**** Information supplied ****

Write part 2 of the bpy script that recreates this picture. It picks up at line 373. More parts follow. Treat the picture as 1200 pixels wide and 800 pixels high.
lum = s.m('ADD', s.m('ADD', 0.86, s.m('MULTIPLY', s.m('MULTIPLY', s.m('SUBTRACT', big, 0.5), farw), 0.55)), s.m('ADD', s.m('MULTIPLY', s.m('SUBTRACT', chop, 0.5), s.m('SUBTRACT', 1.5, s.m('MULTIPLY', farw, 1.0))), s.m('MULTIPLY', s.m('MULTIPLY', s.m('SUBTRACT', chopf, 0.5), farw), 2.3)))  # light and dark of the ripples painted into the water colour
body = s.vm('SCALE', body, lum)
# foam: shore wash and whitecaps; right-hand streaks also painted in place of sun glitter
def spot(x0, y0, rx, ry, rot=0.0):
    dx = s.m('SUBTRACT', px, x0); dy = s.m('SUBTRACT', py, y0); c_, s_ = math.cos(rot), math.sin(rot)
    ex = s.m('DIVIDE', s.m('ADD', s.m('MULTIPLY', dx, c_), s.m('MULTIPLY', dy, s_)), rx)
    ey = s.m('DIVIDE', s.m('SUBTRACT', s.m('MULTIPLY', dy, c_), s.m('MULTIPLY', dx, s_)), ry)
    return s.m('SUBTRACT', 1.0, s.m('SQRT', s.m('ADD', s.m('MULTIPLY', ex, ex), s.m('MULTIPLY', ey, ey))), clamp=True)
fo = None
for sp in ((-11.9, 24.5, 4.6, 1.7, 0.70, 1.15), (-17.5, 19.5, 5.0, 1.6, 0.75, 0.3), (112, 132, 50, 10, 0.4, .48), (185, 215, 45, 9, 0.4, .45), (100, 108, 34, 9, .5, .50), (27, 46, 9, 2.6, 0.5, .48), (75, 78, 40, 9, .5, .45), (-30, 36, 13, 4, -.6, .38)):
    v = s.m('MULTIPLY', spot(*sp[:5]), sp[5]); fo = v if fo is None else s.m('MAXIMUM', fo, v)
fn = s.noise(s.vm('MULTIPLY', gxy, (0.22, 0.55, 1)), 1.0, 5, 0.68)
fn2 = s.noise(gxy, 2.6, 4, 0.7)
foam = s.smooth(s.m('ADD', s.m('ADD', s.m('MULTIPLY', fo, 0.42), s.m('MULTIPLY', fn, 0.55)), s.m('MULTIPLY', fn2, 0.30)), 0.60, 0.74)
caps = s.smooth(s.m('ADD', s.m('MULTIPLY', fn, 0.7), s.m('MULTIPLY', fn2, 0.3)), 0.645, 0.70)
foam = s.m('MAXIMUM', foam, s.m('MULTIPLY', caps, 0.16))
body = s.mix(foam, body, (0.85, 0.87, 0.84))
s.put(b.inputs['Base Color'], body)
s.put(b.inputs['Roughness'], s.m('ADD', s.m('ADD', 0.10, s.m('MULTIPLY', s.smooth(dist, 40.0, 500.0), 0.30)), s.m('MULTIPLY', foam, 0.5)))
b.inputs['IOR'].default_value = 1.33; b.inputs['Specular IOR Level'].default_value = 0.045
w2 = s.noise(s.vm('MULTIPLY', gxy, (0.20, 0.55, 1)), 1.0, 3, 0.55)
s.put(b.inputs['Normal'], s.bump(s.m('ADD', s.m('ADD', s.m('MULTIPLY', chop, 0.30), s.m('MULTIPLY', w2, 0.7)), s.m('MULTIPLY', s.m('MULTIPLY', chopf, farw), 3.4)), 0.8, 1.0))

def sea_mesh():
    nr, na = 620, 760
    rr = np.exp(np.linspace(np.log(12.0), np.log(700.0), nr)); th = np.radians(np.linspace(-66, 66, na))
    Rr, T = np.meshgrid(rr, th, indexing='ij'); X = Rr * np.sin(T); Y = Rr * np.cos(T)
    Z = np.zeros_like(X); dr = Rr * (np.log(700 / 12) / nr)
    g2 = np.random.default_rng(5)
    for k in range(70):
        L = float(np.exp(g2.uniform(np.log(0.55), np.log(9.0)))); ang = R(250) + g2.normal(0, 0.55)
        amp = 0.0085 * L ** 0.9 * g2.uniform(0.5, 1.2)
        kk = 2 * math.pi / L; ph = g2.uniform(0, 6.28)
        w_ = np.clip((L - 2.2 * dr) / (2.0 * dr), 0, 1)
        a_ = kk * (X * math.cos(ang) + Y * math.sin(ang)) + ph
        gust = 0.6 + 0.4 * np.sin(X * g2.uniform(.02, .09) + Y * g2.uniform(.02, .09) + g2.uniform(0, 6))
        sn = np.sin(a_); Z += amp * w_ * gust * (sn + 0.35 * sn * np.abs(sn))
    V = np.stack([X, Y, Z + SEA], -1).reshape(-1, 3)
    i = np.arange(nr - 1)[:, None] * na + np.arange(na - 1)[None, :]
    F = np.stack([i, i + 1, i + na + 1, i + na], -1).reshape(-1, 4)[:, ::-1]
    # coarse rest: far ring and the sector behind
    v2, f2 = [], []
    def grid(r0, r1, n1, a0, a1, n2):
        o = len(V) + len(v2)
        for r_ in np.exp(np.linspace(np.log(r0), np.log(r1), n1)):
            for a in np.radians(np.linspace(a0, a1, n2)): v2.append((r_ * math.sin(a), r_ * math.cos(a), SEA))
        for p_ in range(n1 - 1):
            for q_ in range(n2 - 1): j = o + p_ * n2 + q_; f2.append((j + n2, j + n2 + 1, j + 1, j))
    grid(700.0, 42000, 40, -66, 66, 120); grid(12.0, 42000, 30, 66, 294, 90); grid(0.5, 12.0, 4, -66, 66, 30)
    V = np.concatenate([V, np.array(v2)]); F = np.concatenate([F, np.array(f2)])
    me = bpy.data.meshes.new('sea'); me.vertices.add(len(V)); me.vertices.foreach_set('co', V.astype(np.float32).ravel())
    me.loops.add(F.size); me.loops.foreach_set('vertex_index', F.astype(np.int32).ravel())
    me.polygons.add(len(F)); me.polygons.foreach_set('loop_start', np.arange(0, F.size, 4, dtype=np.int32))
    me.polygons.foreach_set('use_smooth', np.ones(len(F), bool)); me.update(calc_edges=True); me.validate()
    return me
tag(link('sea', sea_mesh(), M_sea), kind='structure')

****

▸ Task goal: From the first line to the last, retype the data exactly.

▸ Exercise solution:
Write part 2 of the bpy script that recreates this picture. It picks up at line 373. More parts follow. Treat the picture as 1200 pixels wide and 800 pixels high.
lum = s.m('ADD', s.m('ADD', 0.86, s.m('MULTIPLY', s.m('MULTIPLY', s.m('SUBTRACT', big, 0.5), farw), 0.55)), s.m('ADD', s.m('MULTIPLY', s.m('SUBTRACT', chop, 0.5), s.m('SUBTRACT', 1.5, s.m('MULTIPLY', farw, 1.0))), s.m('MULTIPLY', s.m('MULTIPLY', s.m('SUBTRACT', chopf, 0.5), farw), 2.3)))  # light and dark of the ripples painted into the water colour
body = s.vm('SCALE', body, lum)
# foam: shore wash and whitecaps; right-hand streaks also painted in place of sun glitter
def spot(x0, y0, rx, ry, rot=0.0):
    dx = s.m('SUBTRACT', px, x0); dy = s.m('SUBTRACT', py, y0); c_, s_ = math.cos(rot), math.sin(rot)
    ex = s.m('DIVIDE', s.m('ADD', s.m('MULTIPLY', dx, c_), s.m('MULTIPLY', dy, s_)), rx)
    ey = s.m('DIVIDE', s.m('SUBTRACT', s.m('MULTIPLY', dy, c_), s.m('MULTIPLY', dx, s_)), ry)
    return s.m('SUBTRACT', 1.0, s.m('SQRT', s.m('ADD', s.m('MULTIPLY', ex, ex), s.m('MULTIPLY', ey, ey))), clamp=True)
fo = None
for sp in ((-11.9, 24.5, 4.6, 1.7, 0.70, 1.15), (-17.5, 19.5, 5.0, 1.6, 0.75, 0.3), (112, 132, 50, 10, 0.4, .48), (185, 215, 45, 9, 0.4, .45), (100, 108, 34, 9, .5, .50), (27, 46, 9, 2.6, 0.5, .48), (75, 78, 40, 9, .5, .45), (-30, 36, 13, 4, -.6, .38)):
    v = s.m('MULTIPLY', spot(*sp[:5]), sp[5]); fo = v if fo is None else s.m('MAXIMUM', fo, v)
fn = s.noise(s.vm('MULTIPLY', gxy, (0.22, 0.55, 1)), 1.0, 5, 0.68)
fn2 = s.noise(gxy, 2.6, 4, 0.7)
foam = s.smooth(s.m('ADD', s.m('ADD', s.m('MULTIPLY', fo, 0.42), s.m('MULTIPLY', fn, 0.55)), s.m('MULTIPLY', fn2, 0.30)), 0.60, 0.74)
caps = s.smooth(s.m('ADD', s.m('MULTIPLY', fn, 0.7), s.m('MULTIPLY', fn2, 0.3)), 0.645, 0.70)
foam = s.m('MAXIMUM', foam, s.m('MULTIPLY', caps, 0.16))
body = s.mix(foam, body, (0.85, 0.87, 0.84))
s.put(b.inputs['Base Color'], body)
s.put(b.inputs['Roughness'], s.m('ADD', s.m('ADD', 0.10, s.m('MULTIPLY', s.smooth(dist, 40.0, 500.0), 0.30)), s.m('MULTIPLY', foam, 0.5)))
b.inputs['IOR'].default_value = 1.33; b.inputs['Specular IOR Level'].default_value = 0.045
w2 = s.noise(s.vm('MULTIPLY', gxy, (0.20, 0.55, 1)), 1.0, 3, 0.55)
s.put(b.inputs['Normal'], s.bump(s.m('ADD', s.m('ADD', s.m('MULTIPLY', chop, 0.30), s.m('MULTIPLY', w2, 0.7)), s.m('MULTIPLY', s.m('MULTIPLY', chopf, farw), 3.4)), 0.8, 1.0))

def sea_mesh():
    nr, na = 620, 760
    rr = np.exp(np.linspace(np.log(12.0), np.log(700.0), nr)); th = np.radians(np.linspace(-66, 66, na))
    Rr, T = np.meshgrid(rr, th, indexing='ij'); X = Rr * np.sin(T); Y = Rr * np.cos(T)
    Z = np.zeros_like(X); dr = Rr * (np.log(700 / 12) / nr)
    g2 = np.random.default_rng(5)
    for k in range(70):
        L = float(np.exp(g2.uniform(np.log(0.55), np.log(9.0)))); ang = R(250) + g2.normal(0, 0.55)
        amp = 0.0085 * L ** 0.9 * g2.uniform(0.5, 1.2)
        kk = 2 * math.pi / L; ph = g2.uniform(0, 6.28)
        w_ = np.clip((L - 2.2 * dr) / (2.0 * dr), 0, 1)
        a_ = kk * (X * math.cos(ang) + Y * math.sin(ang)) + ph
        gust = 0.6 + 0.4 * np.sin(X * g2.uniform(.02, .09) + Y * g2.uniform(.02, .09) + g2.uniform(0, 6))
        sn = np.sin(a_); Z += amp * w_ * gust * (sn + 0.35 * sn * np.abs(sn))
    V = np.stack([X, Y, Z + SEA], -1).reshape(-1, 3)
    i = np.arange(nr - 1)[:, None] * na + np.arange(na - 1)[None, :]
    F = np.stack([i, i + 1, i + na + 1, i + na], -1).reshape(-1, 4)[:, ::-1]
    # coarse rest: far ring and the sector behind
    v2, f2 = [], []
    def grid(r0, r1, n1, a0, a1, n2):
        o = len(V) + len(v2)
        for r_ in np.exp(np.linspace(np.log(r0), np.log(r1), n1)):
            for a in np.radians(np.linspace(a0, a1, n2)): v2.append((r_ * math.sin(a), r_ * math.cos(a), SEA))
        for p_ in range(n1 - 1):
            for q_ in range(n2 - 1): j = o + p_ * n2 + q_; f2.append((j + n2, j + n2 + 1, j + 1, j))
    grid(700.0, 42000, 40, -66, 66, 120); grid(12.0, 42000, 30, 66, 294, 90); grid(0.5, 12.0, 4, -66, 66, 30)
    V = np.concatenate([V, np.array(v2)]); F = np.concatenate([F, np.array(f2)])
    me = bpy.data.meshes.new('sea'); me.vertices.add(len(V)); me.vertices.foreach_set('co', V.astype(np.float32).ravel())
    me.loops.add(F.size); me.loops.foreach_set('vertex_index', F.astype(np.int32).ravel())
    me.polygons.add(len(F)); me.polygons.foreach_set('loop_start', np.arange(0, F.size, 4, dtype=np.int32))
    me.polygons.foreach_set('use_smooth', np.ones(len(F), bool)); me.update(calc_edges=True); me.validate()
    return me
tag(link('sea', sea_mesh(), M_sea), kind='structure')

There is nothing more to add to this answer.